Two Trees Management, the Walentas family’s company, is constructing new buildings with about 2,800 apartments on the Domino site. Twenty percent of the apartments will be affordable units.
Shelter from the storm
The Domino building I most wanted to see on my rainy-day visit is One South First, aka 260 Kent Ave., whose construction is ongoing.
It’s shaping up nicely. Its bright-white precast concrete facade and windows are in place. Designer COOKFOX Architects has said that sugar crystals inspired its facade design.
The building is composed of two towers that connect at their tops and have a void between them.

I rode the NYC Ferry to North Williamsburg to get to Domino Park because the middle of the East River affords the best vantage point for seeing One South First’s towers and the donut hole between them.
When my ferry boat passed Domino Park and One South First, the skies were blue. By the time I walked down from North Williamsburg’s ferry landing to Domino Park’s Grand Street entrance, dark clouds had formed a shelf over the Lower East Side and Lower Manhattan.

I kept strolling around the park, snapping photos, as the rain got closer and closer and closer.
All of a sudden, gusts of wind whipped in and tossed a torrent of precipitation at all of us who hadn’t left the park. The rain felt cold as snow.
Everybody ran for a sidewalk shed attached to the landmarked Domino Sugar Refinery buildings. I was sorry I’d stopped doing wind-sprint workouts years ago.
An apartment building designed by SHoP Architects
A few details about One South First’s design: The shorter tower is 22 stories tall and will contain 150,000 square feet of office space. The taller, 42-story building will have 330 rental apartments, 66 of them affordable units.
There will also be 15,000 square feet of retail space. High-profile Bushwick pizzeria Roberta’s is opening a second restaurant in about 2,300 square feet of that space, Grub Street recently reported.

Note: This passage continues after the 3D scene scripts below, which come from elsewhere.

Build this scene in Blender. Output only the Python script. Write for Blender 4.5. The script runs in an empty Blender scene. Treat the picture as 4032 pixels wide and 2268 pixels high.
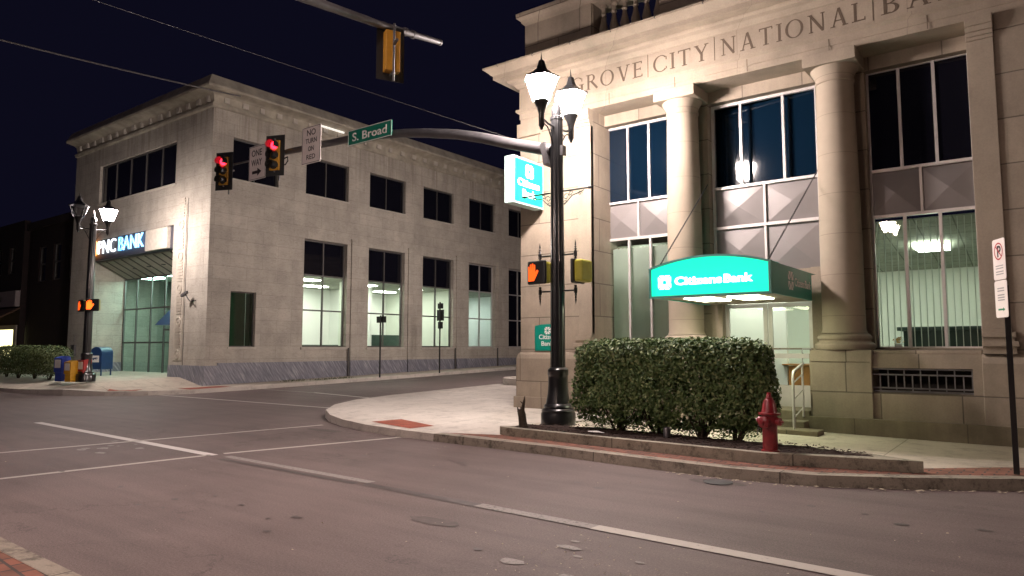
import bpy, bmesh, math, random
from mathutils import Vector, Matrix
random.seed(7)
R = math.radians
C = bpy.context.scene.collection
# ------------------------------------------------------------------ camera, world, exposure
cam = bpy.data.cameras.new('camera'); co = bpy.data.objects.new('camera', cam); C.objects.link(co)
bpy.context.scene.camera = co
cam.sensor_width = 36; cam.lens = 24.8; cam.clip_end = 2000; cam.clip_start = .05
co.location = (0, 0, 1.6)
co.rotation_euler = (R(90 + 4.857), 0, R(37.03))
w = bpy.data.worlds.new('World'); bpy.context.scene.world = w; w.use_nodes = True
wn = w.node_tree.nodes; wl = w.node_tree.links
bg = wn['Background']
sky = wn.new('ShaderNodeTexSky'); sky.sky_type = 'NISHITA'; sky.sun_disc = False
sky.sun_elevation = R(-9); sky.sun_rotation = R(200)
mixn = wn.new('ShaderNodeMix'); mixn.data_type = 'RGBA'; mixn.blend_type = 'ADD'; mixn.inputs[0].default_value = 1
mixn.inputs[7].default_value = (.0036, .0034, .0100, 1)      # city sky glow on a moonless night
sc_ = wn.new('ShaderNodeVectorMath'); sc_.operation = 'SCALE'; sc_.inputs[3].default_value = .05
wl.new(sky.outputs[0], sc_.inputs[0]); wl.new(sc_.outputs[0], mixn.inputs[6]); wl.new(mixn.outputs[2], bg.inputs[0])
bg.inputs[1].default_value = 1.0
vs = bpy.context.scene.view_settings
vs.view_transform = 'Standard'; vs.look = 'None'; vs.gamma = 1; vs.exposure = 0.0
bpy.context.scene.cycles.sample_clamp_indirect = 6
bpy.context.scene.cycles.max_bounces = 8
bpy.context.scene.cycles.transparent_max_bounces = 12
LAMP = 620.0        # radiance of a street lantern's glass

# ------------------------------------------------------------------ materials
def newmat(n):
    m = bpy.data.materials.new(n); m.use_nodes = True
    nt = m.node_tree; return m, nt, nt.nodes['Principled BSDF']
def N(nt, t, **k):
    n = nt.nodes.new(t)
    for a, b in k.items(): setattr(n, a, b)
    return n
def ramp(nt, fac, stops):
    r = N(nt, 'ShaderNodeValToRGB'); e = r.color_ramp.elements
    while len(e) < len(stops): e.new(.5)
    for i, (p, c) in enumerate(stops):
        e[i].position = p; e[i].color = (c[0], c[1], c[2], 1) if hasattr(c, '__len__') else (c, c, c, 1)
    nt.links.new(fac, r.inputs[0]); return r.outputs[0]
def pos(nt): return N(nt, 'ShaderNodeNewGeometry').outputs['Position']
def noise(nt, vec, scale, detail=4, rough=.55, stretch=None):
    if stretch:
        mp = N(nt, 'ShaderNodeMapping'); mp.inputs['Scale'].default_value = stretch
        nt.links.new(vec, mp.inputs[0]); vec = mp.outputs[0]
    n = N(nt, 'ShaderNodeTexNoise'); n.inputs['Scale'].default_value = scale
    n.inputs['Detail'].default_value = detail; n.inputs['Roughness'].default_value = rough
    nt.links.new(vec, n.inputs['Vector']); return n.outputs['Fac']
def mixc(nt, fac, a, b, mode='MIX'):
    m = N(nt, 'ShaderNodeMix', data_type='RGBA', blend_type=mode)
    for s, v in ((0, fac), (6, a), (7, b)):
        if isinstance(v, (int, float)): m.inputs[s].default_value = v
        elif isinstance(v, tuple): m.inputs[s].default_value = (*v, 1)
        else: nt.links.new(v, m.inputs[s])
    return m.outputs[2]
def bump(nt, bs, h, strength=.3, dist=.02):
    b = N(nt, 'ShaderNodeBump'); b.inputs['Strength'].default_value = strength; b.inputs['Distance'].default_value = dist
    nt.links.new(h, b.inputs['Height']); nt.links.new(b.outputs[0], bs.inputs['Normal'])
def plain(n, c, rough=.6, metal=0., var=.12, scale=6, bmp=.0, spec=None, coat=0):
    m, nt, bs = newmat(n)
    f = noise(nt, pos(nt), scale)
    col = ramp(nt, f, [(.3, tuple(x * (1 - var) for x in c)), (.7, tuple(min(1, x * (1 + var)) for x in c))])
    nt.links.new(col, bs.inputs['Base Color'])
    bs.inputs['Roughness'].default_value = rough; bs.inputs['Metallic'].default_value = metal
    if coat: bs.inputs['Coat Weight'].default_value = coat; bs.inputs['Coat Roughness'].default_value = .1
    if bmp: bump(nt, bs, noise(nt, pos(nt), scale * 8), bmp, .004)
    return m
def wallvec(nt, along=None):
    # brick coordinates: distance along the wall (x+y works on either axis-aligned face), height
    s = N(nt, 'ShaderNodeSeparateXYZ'); nt.links.new(pos(nt), s.inputs[0])
    a = N(nt, 'ShaderNodeMath', operation='ADD'); nt.links.new(s.outputs[0], a.inputs[0]); nt.links.new(s.outputs[1], a.inputs[1])
    c = N(nt, 'ShaderNodeCombineXYZ'); nt.links.new(a.outputs[0], c.inputs[0]); nt.links.new(s.outputs[2], c.inputs[1])
    return c.outputs[0], s
def stone(n, c, bw=1.2, bh=.6, mortar=.012, zoff=0., var=.10, stain=.25, jd=.72, veins=False):
    m, nt, bs = newmat(n)
    v, sep = wallvec(nt)
    mp = N(nt, 'ShaderNodeMapping'); mp.inputs['Location'].default_value = (0, -zoff, 0); nt.links.new(v, mp.inputs[0])
    b = N(nt, 'ShaderNodeTexBrick'); b.offset = .5; b.inputs['Scale'].default_value = 1
    b.inputs['Brick Width'].default_value = bw; b.inputs['Row Height'].default_value = bh
    b.inputs['Mortar Size'].default_value = mortar; b.inputs['Mortar Smooth'].default_value = .4
    b.inputs['Color1'].default_value = (*[x * (1 + var) for x in c], 1)
    b.inputs['Color2'].default_value = (*[x * (1 - var) for x in c], 1)
    b.inputs['Mortar'].default_value = (*[x * jd for x in c], 1)
    nt.links.new(mp.outputs[0], b.inputs['Vector'])
    p = pos(nt)
    col = mixc(nt, 1., b.outputs['Color'], ramp(nt, noise(nt, p, 1.1, 6, .6), [(.3, 1 - stain), (.65, 1.06)]), 'MULTIPLY')
    col = mixc(nt, 1., col, ramp(nt, noise(nt, p, 1.6, 5, .6, (1.5, 1.5, .25)), [(.3, 1 - stain * .7), (.6, 1.0)]), 'MULTIPLY')
    col = mixc(nt, 1., col, ramp(nt, noise(nt, p, 38, 3), [(.3, .93), (.7, 1.05)]), 'MULTIPLY')
    if veins:
        wv = N(nt, 'ShaderNodeTexNoise'); wv.inputs['Scale'].default_value = 2.2; wv.inputs['Detail'].default_value = 8; wv.inputs['Distortion'].default_value = 1.6
        m2 = N(nt, 'ShaderNodeMapping'); m2.inputs['Rotation'].default_value = (R(35), R(20), 0); m2.inputs['Scale'].default_value = (1, 1, 3)
        nt.links.new(p, m2.inputs[0]); nt.links.new(m2.outputs[0], wv.inputs['Vector'])
        col = mixc(nt, 1., col, ramp(nt, wv.outputs['Fac'], [(.46, 1.0), (.5, .82), (.54, 1.0)]), 'MULTIPLY')
    if veins:
        drip = noise(nt, p, 2.2, 5, .7, (2.2, 2.2, .10)); mr = N(nt, 'ShaderNodeMapRange'); mr.inputs[1].default_value = 8.6; mr.inputs[2].default_value = 11.1; nt.links.new(sep.outputs[2], mr.inputs[0])
        mm = N(nt, 'ShaderNodeMath', operation='MULTIPLY'); nt.links.new(ramp(nt, drip, [(.48, 0), (.7, .7)]), mm.inputs[0]); nt.links.new(mr.outputs[0], mm.inputs[1])
        col = mixc(nt, mm.outputs[0], col, (.16, .135, .10))
    nt.links.new(col, bs.inputs['Base Color']); bs.inputs['Roughness'].default_value = .85
    h = mixc(nt, .25, b.outputs['Fac'], noise(nt, p, 60, 3))
    inv = N(nt, 'ShaderNodeInvert'); nt.links.new(h, inv.inputs[1])
    bump(nt, bs, inv.outputs[0], .5, .01)
    return m
def emis(n, c, s, base=(.8, .8, .8)):
    m, nt, bs = newmat(n)
    bs.inputs['Base Color'].default_value = (*base, 1)
    bs.inputs['Emission Color'].default_value = (*c, 1); bs.inputs['Emission Strength'].default_value = s
    return m
def glass(n, tint=(.9, .95, .93), ior=1.5, rough=.01):
    m, nt, bs = newmat(n); nt.nodes.remove(bs); out = nt.nodes['Material Output']
    f = N(nt, 'ShaderNodeFresnel'); f.inputs[0].default_value = ior
    t = N(nt, 'ShaderNodeBsdfTransparent'); t.inputs[0].default_value = (*tint, 1)
    g = N(nt, 'ShaderNodeBsdfGlossy'); g.inputs['Roughness'].default_value = rough
    ms = N(nt, 'ShaderNodeMixShader'); nt.links.new(f.outputs[0], ms.inputs[0]); nt.links.new(t.outputs[0], ms.inputs[1]); nt.links.new(g.outputs[0], ms.inputs[2])
    nt.links.new(ms.outputs[0], out.inputs[0]); return m
def darkglass(n, c, rough=.05):
    m, nt, bs = newmat(n)
    bs.inputs['Base Color'].default_value = (*c, 1); bs.inputs['Roughness'].default_value = rough
    bump(nt, bs, noise(nt, pos(nt), 1.5, 2), .06, .01); return m
M = {}
M['bank_stone'] = stone('limestone', (.30, .246, .19), 1.15, .72, .012, 1.57, .09, .26, .45)
M['bank_smooth'] = stone('smooth limestone', (.30, .246, .19), 2.9, 40, .004, 20, .05, .24, .6)
M['bank_stain'] = plain('dirt-darkened letter cuts', (.085, .06, .042), .9)
M['bank_base'] = stone('stained base stone', (.23, .19, .13), 1.6, .6, .01, .0, .08, .45, .6)
M['pnc_stone'] = stone('pale marble blocks', (.45, .415, .36), 1.45, .52, .009, .12, .06, .18, .74, True)
M['pnc_smooth'] = plain('pale marble trim', (.45, .42, .37), .8, 0, .16, 2.5, .2)
def marble():
    m, nt, bs = newmat('grey streaked marble'); v, s = wallvec(nt)
    mp = N(nt, 'ShaderNodeMapping'); mp.inputs['Rotation'].default_value = (0, 0, R(-35)); nt.links.new(v, mp.inputs[0])
    f = noise(nt, mp.outputs[0], 1.6, 8, .65, (10, .9, 1))
    # mapping order: streaks run down to the right
    c = ramp(nt, f, [(.35, (.13, .14, .17)), (.52, (.22, .22, .26)), (.62, (.33, .33, .36)), (.7, (.5, .5, .52))])
    nt.links.new(c, bs.inputs['Base Color']); bs.inputs['Roughness'].default_value = .45; return m
M['marble'] = marble()
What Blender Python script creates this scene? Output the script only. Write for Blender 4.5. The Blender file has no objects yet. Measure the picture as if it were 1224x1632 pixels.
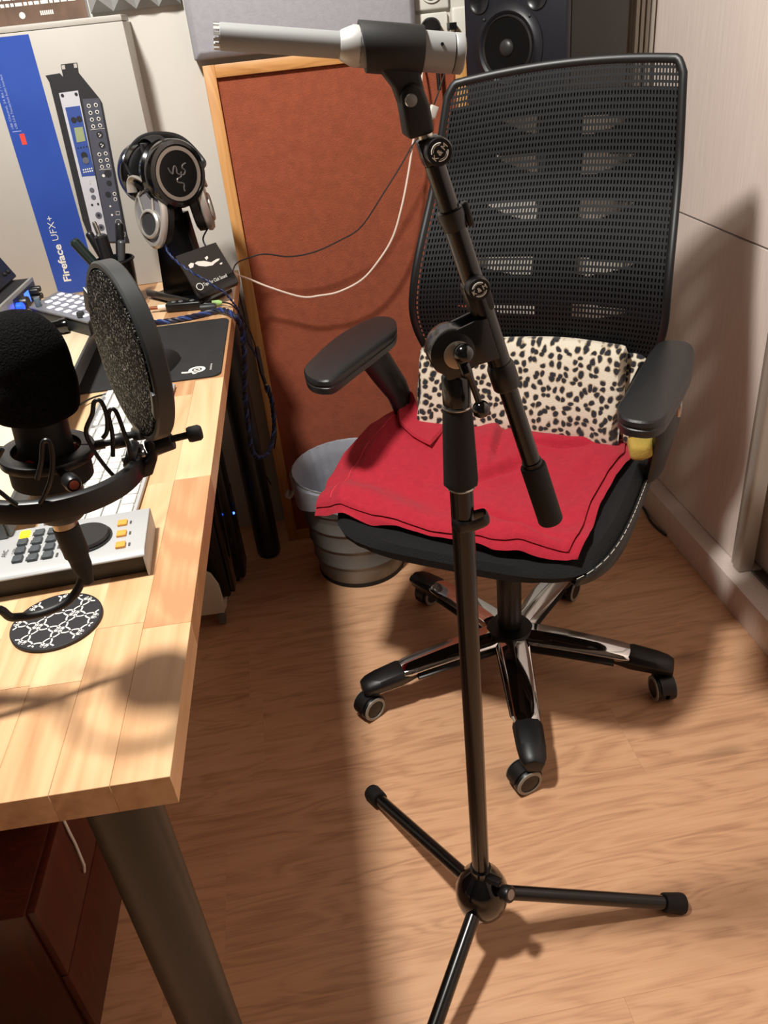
import bpy, bmesh, math, random
from math import sin, cos, pi, radians, sqrt, atan2
from mathutils import Vector, Matrix, noise
random.seed(7)
scene = bpy.context.scene
COL = scene.collection
V = Vector

# ------------------------------------------------------------------ camera
FPX = 1293.84
CAM = V((0, 0, 1.2637))
def _camaxes():
    p, r, y = .5497, .1101, -.0944
    Z = Matrix.Rotation(y, 3, 'Z')
    F = Z @ V((0, cos(p), -sin(p))); R = Z @ V((1, 0, 0)); D = Z @ V((0, -sin(p), -cos(p)))
    return F, R * cos(r) + D * sin(r), D * cos(r) - R * sin(r)
CF, CR, CD = _camaxes()
cam_data = bpy.data.cameras.new('camera')
cam_data.sensor_fit = 'VERTICAL'
cam_data.sensor_height = 32.64
cam_data.lens = FPX * 32.64 / 1632
cam_data.clip_start = 0.02
cam = bpy.data.objects.new('camera', cam_data)
COL.objects.link(cam)
m = Matrix.Identity(4)
for i in range(3):
    m[i][0] = CR[i]; m[i][1] = -CD[i]; m[i][2] = -CF[i]; m[i][3] = CAM[i]
cam.matrix_world = m
scene.camera = cam

# ------------------------------------------------------------------ world, lamps, exposure
world = bpy.data.worlds.new('world'); scene.world = world
world.use_nodes = True
world.node_tree.nodes['Background'].inputs[0].default_value = (1, .85, .7, 1)
world.node_tree.nodes['Background'].inputs[1].default_value = 0.004
def lamp(name, loc, power, radius, color):
    d = bpy.data.lights.new(name, 'POINT'); d.energy = power; d.shadow_soft_size = radius; d.color = color
    o = bpy.data.objects.new(name, d); o.location = loc; COL.objects.link(o); return o
def downlight(name, loc, power, radius, color, cone):
    d = bpy.data.lights.new(name, 'SPOT'); d.energy = power; d.shadow_soft_size = radius; d.color = color; d.spot_size = cone; d.spot_blend = .12
    o = bpy.data.objects.new(name, d); o.location = loc; COL.objects.link(o); return o
downlight('ceiling_lamp_light', (-.41, .76, 2.34), 182, .085, (1, .965, .91), math.radians(168))
scene.view_settings.view_transform = 'Standard'
scene.view_settings.look = 'None'
scene.view_settings.gamma = 1
scene.view_settings.use_curve_mapping = False
scene.view_settings.exposure = 0.0

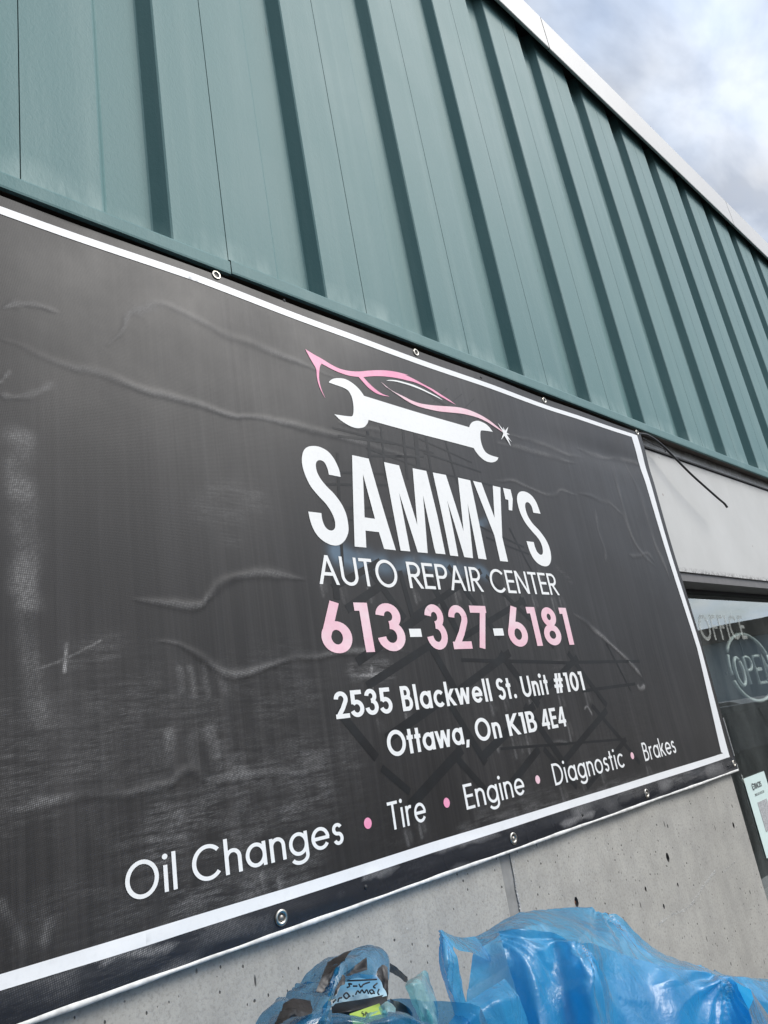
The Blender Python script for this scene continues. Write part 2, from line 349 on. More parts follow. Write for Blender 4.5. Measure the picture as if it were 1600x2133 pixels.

When I checked One South First’s website the other day, listings included studios with asking rents of $3,356 or $3,373 per month and one-bedroom units for $4,084 or $4,120 per month.
As for the rain, it poured down so hard that some of it came through the top of the sidewalk shed where we took refuge. After a while I dashed (meaning my slow-motion version of dashed) across the street to Mekelburg’s, a specialty food store/craft beer bar at 325 Kent Ave.
SHoP Architects designed this new apartment building at the Domino complex. It has a zinc and copper facade and is shaped like a squared-off donut.
The 16-story building has 522 rental apartments, 104 of them affordable units.

Asking rents for available market-rate apartments recently posted on 325 Kent Ave.’s website range from $3,185 per month for a studio to $5,289 per month for a two-bedroom unit.
A factory with a glass building inside
For a good long while, it seemed like the downpour was going to last forever. Then it was abruptly over.

Some people took their kids back to Domino Park’s fountain to splash around in its 88 water jets.
Other park-goers settled onto a turf field near the Havemeyers & Elder Filter, Pan & Finishing House. That’s the refinery’s formal name. Its address is 292-314 Kent Ave.

Two Trees Management plans to create office space inside the 1880s refinery by demolishing its roof and constructing a glass-walled building inside the brick factory walls.
The city Landmarks Preservation Commission approved this design in November 2017.
The architecture firm that designed the refinery’s makeover plan, PAU, returned to the Landmarks Preservation Commission on Aug. 13 to ask for permission to tweak the plan. It was granted.